According to statistics,
the yearly demand for formal urban housing all over Pakistan is 350,000 units,
while the actual supply lags at a mere 150,000 units built. This discrepancy in
housing supply and demand has existed for decades now and building katchi
abadis or informal settlements is one of the major ways citizens make
up for the difference. Even all katchi abadis themselves
should not simply be grouped together since they exist on a wide scale, from
settlements with well-built, reinforced cement-concrete (RCC) structures which
pay for and source their amenities from the municipal government, to
settlements with semi-permanent houses made from simple plaster and concrete,
which may or may not have access to amenities, and finally to communities which
consist of simple shacks with no access to resources, typically called jhuggies,
made out of cloth, wood, plastics and other easily scavenged materials, like
Ilyas Goth.
Ilyas Goth is a
relatively new jhuggi settlement, which was re-built just 14
years ago after the original settlement was decimated during the construction
of the Lyari Expressway and is almost entirely populated by those dispossessed
people.
Specifically, three
different communities are living in Ilyas Goth: around 150 families of Marvari
Rajput Hindus who work as florists and have lived besides the Lyari River for
nearly 25 years, 25 families of Bagri Hindus who sell fish at the Dakh Khana
Market and moved into the settlement from Mirpurkhas following the flash floods
of 2010 wrought by climate change, and finally a few Muslim families that have
migrated to Karachi from various parts of Sindh, looking for better jobs and
infrastructure.
Ironically, one of the
justifications given by the National Highway Authority for demolishing the
original Ilyas Goth, among several other settlements all over Karachi, was that
the annual flooding of the Lyari river was a threat to those living nearby and
that they had to be resettled elsewhere. Yet, this promise of resettlement was
left unfulfilled for many thousands of displaced families all over Karachi and
pushed all those people into living in katchi abadis and jhuggies,
which are even more vulnerable to environmental hazards like the fire that
engulfed Ilyas Goth.
Yet, Ilyas Goth is not
exceptional in the tragedy it has faced; data from the Urban Resource Centre,
which has collected news clippings of such fires in Karachi’s urban slums from
January 1997 till January 2010, show that a total of 2,704 housing structures
have been reduced to ashes over this period, rendering more than 17,846 people
homeless and leading to the death of 35 adults and 50 minors.
Most jhuggies are
made from easily scavenged materials such as cheap plastic or cloth that are
piled atop simple bamboo or wooden structures. Hence, they are quite flammable
and also too weak to stand extreme weather.
These are the basest of
damages which do not even account for the severe physical and emotional trauma
survivors need to cope with, and loss of assets and livelihoods sustained
during the fires. Admittedly, not all these incidents were entirely natural;
many documented cases have shown that sometimes jhuggies are
victims of arson in attempts to claim land or resources, but the precarious
nature of these dwellings is still worrisome.
Add to this the fact that
the Karachi Municipal Corporation seems seriously under-equipped to deal with
fire outbreaks; with just 22 fire stations spread across Karachi which is a
tenth of the recommended 1 fire station per 100,000 population standard.
Most jhuggies are
made from easily scavenged materials such as cheap plastic or cloth that are
piled atop simple bamboo or wooden structures. Hence, they are quite flammable
and also too weak to stand extreme weather (such as heavy rains, heatwaves or
biting cold spells, which themselves are becoming increasingly deadlier due to
climate change.)
The government’s response
to these tragedies has been lacklustre, to say the least. On-ground relief has
been limited to offering families new sheets, clothes and food for the victims.

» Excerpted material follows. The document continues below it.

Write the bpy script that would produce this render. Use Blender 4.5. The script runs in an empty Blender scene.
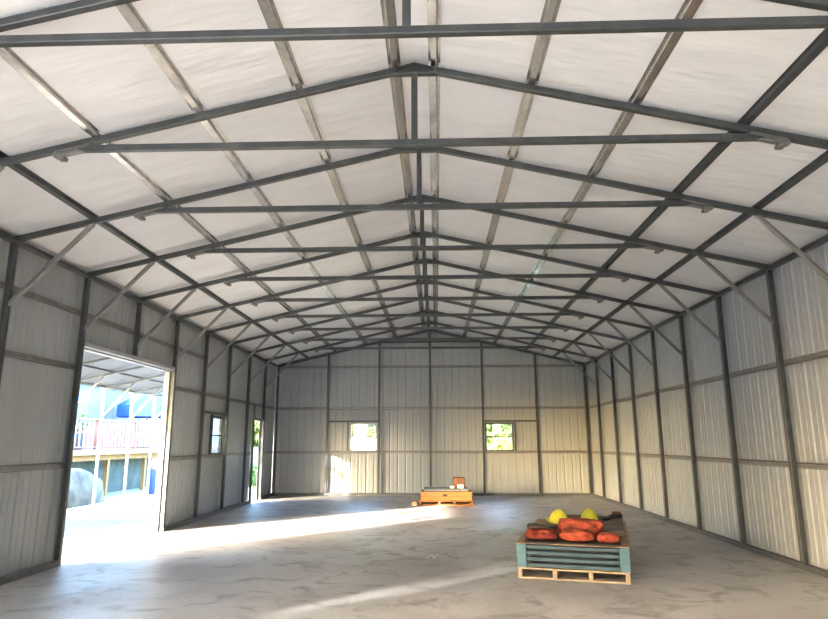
import bpy, bmesh, math, random
from mathutils import Vector, Matrix, noise
random.seed(7)
PI = math.pi
C = bpy.context.scene.collection
sc = bpy.context.scene

# ------------------------------------------------------------------ camera
F_PX = 629.3; PITCH = .2077; YAW = .0343; ROLL = .0018
cam = bpy.data.cameras.new('camera'); cam.sensor_width = 36; cam.lens = F_PX*36/828
cam.clip_start = .05; cam.clip_end = 400
co = bpy.data.objects.new('camera', cam); C.objects.link(co); sc.camera = co
R = Vector((math.cos(YAW), math.sin(YAW), 0))
FW = Vector((-math.sin(YAW)*math.cos(PITCH), math.cos(YAW)*math.cos(PITCH), math.sin(PITCH)))
U = R.cross(FW)
cx_ = R*math.cos(ROLL) - U*math.sin(ROLL); cy_ = R*math.sin(ROLL) + U*math.cos(ROLL)
mw = Matrix((cx_, cy_, -FW)).transposed().to_4x4(); mw.translation = Vector((.1665, 0, 1.493))
co.matrix_world = mw

# ------------------------------------------------------------------ light
TAN = .232                                   # low sun, 13 degrees, coming from the left and behind
sun = bpy.data.lights.new('sun', 'SUN'); sun.energy = 11.5; sun.angle = math.radians(.8); sun.color = (1, .965, .90)
so = bpy.data.objects.new('sun', sun); C.objects.link(so)
so.rotation_euler = Vector((1, 1, -TAN*math.sqrt(2))).to_track_quat('-Z', 'Y').to_euler()
w = bpy.data.worlds.new('sky'); sc.world = w; w.use_nodes = True
nt = w.node_tree; nt.nodes.clear()
sk = nt.nodes.new('ShaderNodeTexSky'); sk.sky_type = 'NISHITA'; sk.sun_disc = False
sk.sun_elevation = math.radians(25); sk.sun_rotation = math.radians(225); sk.air_density = 1.0; sk.dust_density = 2.5
hs = nt.nodes.new('ShaderNodeHueSaturation'); hs.inputs['Saturation'].default_value = 1.25
bg = nt.nodes.new('ShaderNodeBackground'); bg.inputs[1].default_value = 2.4
wo = nt.nodes.new('ShaderNodeOutputWorld')
nt.links.new(sk.outputs[0], hs.inputs['Color']); nt.links.new(hs.outputs[0], bg.inputs[0]); nt.links.new(bg.outputs[0], wo.inputs[0])
sc.view_settings.view_transform = 'Standard'; sc.view_settings.look = 'None'
sc.view_settings.gamma = 1; sc.view_settings.use_curve_mapping = False
sc.view_settings.exposure = 1.95
cy = sc.cycles
cy.max_bounces = 12; cy.diffuse_bounces = 8; cy.glossy_bounces = 4; cy.transmission_bounces = 6; cy.transparent_max_bounces = 8
cy.use_denoising = True; cy.sample_clamp_indirect = 8; cy.caustics_reflective = False; cy.caustics_refractive = False

# ------------------------------------------------------------------ materials
def mat(name, col, rough=.6, metal=0., var=.0, scale=6., bump=0., bscale=30., col2=None, stretch=(1, 1, 1), detail=4, spec=None, trans=0.):
    m = bpy.data.materials.new(name); m.use_nodes = True
    n = m.node_tree; b = n.nodes['Principled BSDF']
    b.inputs['Roughness'].default_value = rough; b.inputs['Metallic'].default_value = metal
    if spec is not None: b.inputs['Specular IOR Level'].default_value = spec
    tc = n.nodes.new('ShaderNodeTexCoord'); mp = n.nodes.new('ShaderNodeMapping'); mp.inputs['Scale'].default_value = stretch
    n.links.new(tc.outputs['Object'], mp.inputs[0])
    c2 = col2 or tuple(max(0, c*(1-var)) for c in col)
    nz = n.nodes.new('ShaderNodeTexNoise'); nz.inputs['Scale'].default_value = scale; nz.inputs['Detail'].default_value = detail
    n.links.new(mp.outputs[0], nz.inputs['Vector'])
    r = n.nodes.new('ShaderNodeValToRGB'); r.color_ramp.elements[0].position = .35; r.color_ramp.elements[1].position = .65
    r.color_ramp.elements[0].color = (*c2, 1); r.color_ramp.elements[1].color = (*col, 1)
    n.links.new(nz.outputs[0], r.inputs[0]); n.links.new(r.outputs[0], b.inputs['Base Color'])
    if bump:
        nb = n.nodes.new('ShaderNodeTexNoise'); nb.inputs['Scale'].default_value = bscale; n.links.new(mp.outputs[0], nb.inputs['Vector'])
        bp = n.nodes.new('ShaderNodeBump'); bp.inputs['Strength'].default_value = bump; bp.inputs['Distance'].default_value = .02
        n.links.new(nb.outputs[0], bp.inputs['Height']); n.links.new(bp.outputs[0], b.inputs['Normal'])
    return m

M = {}
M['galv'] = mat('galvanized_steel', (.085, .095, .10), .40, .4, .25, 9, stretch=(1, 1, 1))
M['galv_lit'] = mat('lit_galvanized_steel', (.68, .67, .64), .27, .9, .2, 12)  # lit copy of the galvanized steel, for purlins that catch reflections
M['sheet'] = mat('pale_sheet_metal', (.41, .44, .465), .5, .15, .10, 1.3, stretch=(1, 1, .35))
M['vinyl'] = mat('white_roof_insulation', (.80, .82, .855), .5, 0, .07, 2.2, bump=.9, bscale=3.5, spec=.4, stretch=(.5, 2.2, 1))
M['girt'] = mat('grey_girt_steel', (.24, .24, .235), .42, .4, .2, 9)
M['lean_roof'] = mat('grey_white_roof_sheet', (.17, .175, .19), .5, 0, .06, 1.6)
M['trim'] = mat('dark_steel_rail', (.16, .165, .17), .5, .5, .2, 8)
M['frame_white'] = mat('window_vinyl', (.62, .62, .60), .4)
M['frame_dark'] = mat('dark_window_frame', (.08, .085, .09), .45, .3)
M['palewood'] = mat('pale_pallet_wood', (.45, .35, .24), .8, 0, .35, 5, stretch=(1, 8, 8))
M['orangewood'] = mat('orange_pine', (.50, .22, .07), .7, 0, .3, 5, stretch=(1, 8, 8))
M['teal'] = mat('teal_paint', (.034, .085, .125), .55, 0, .3, 9)
M['teal_light'] = mat('light_teal_paint', (.075, .185, .25), .55, 0, .25, 9)
M['card'] = mat('brown_cardboard', (.20, .155, .115), .85, 0, .3, 4)
M['cardpale'] = mat('pale_cardboard', (.36, .25, .17), .85, 0, .2, 4)
M['orange'] = mat('orange_red_webbing', (.56, .095, .04), .75, 0, .5, 16, bump=.5, bscale=40)
M['red'] = mat('dull_red_webbing', (.26, .03, .015), .8, 0, .5, 16, bump=.5, bscale=40)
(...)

In fact, residents of Ilyas Goth say that the government’s relief effort was
matched by NGOs like the JDC Welfare Organisation and the Seylani Welfare
Trust, who also chipped in with similar donated materials. There still exists
no comprehensive plan or policy to tackle the question of climate vulnerability
faced by similar existing and future settlements that are spread all over
Karachi.
The question that we
should then ask is what are the possible futures of land, housing and the
people of Karachi under the shadow of worsening climate change? And Ilyas Goth
emerges as an interesting site to consider these questions because it is
demonstrative of the complex nature of all these components.
Gaining rights to land,
and housing by extension, remains a highly contentious process which has
remained inaccessible to most Karachiites for decades now and has pushed scores
of people into vulnerable informal housing arrangements.
This process of
disenfranchisement is then exacerbated by development projects in Karachi, such
as the Lyari Expressway and the Karachi Circular Railway, which sometimes
destroy even those informal arrangements and push people into further
precarity. This then becomes a cycle of repeated dispossession; first by
climate induced natural disasters, then evictions by brutal planning regimes,
leading to a lack of resources, increasing susceptibility to climate again,
each iteration compounding their vulnerability.
Housing is set to become
an ever rarer commodity with each passing day, and more and more people will be
pushed into buying land or houses that are environmentally unsound.
While today, most people
of Karachi live in various forms of informal settlements, some more
infrastructurally sound than others, these trends indicate that future housing
practices might be even worse. This is a problem not just for some poor and
disenfranchised pockets of the city’s populace but will become our common bane.
Our future is only going to be as strong as the foundations of the houses it is
built on, and as of right now, it’s hard to have faith in them.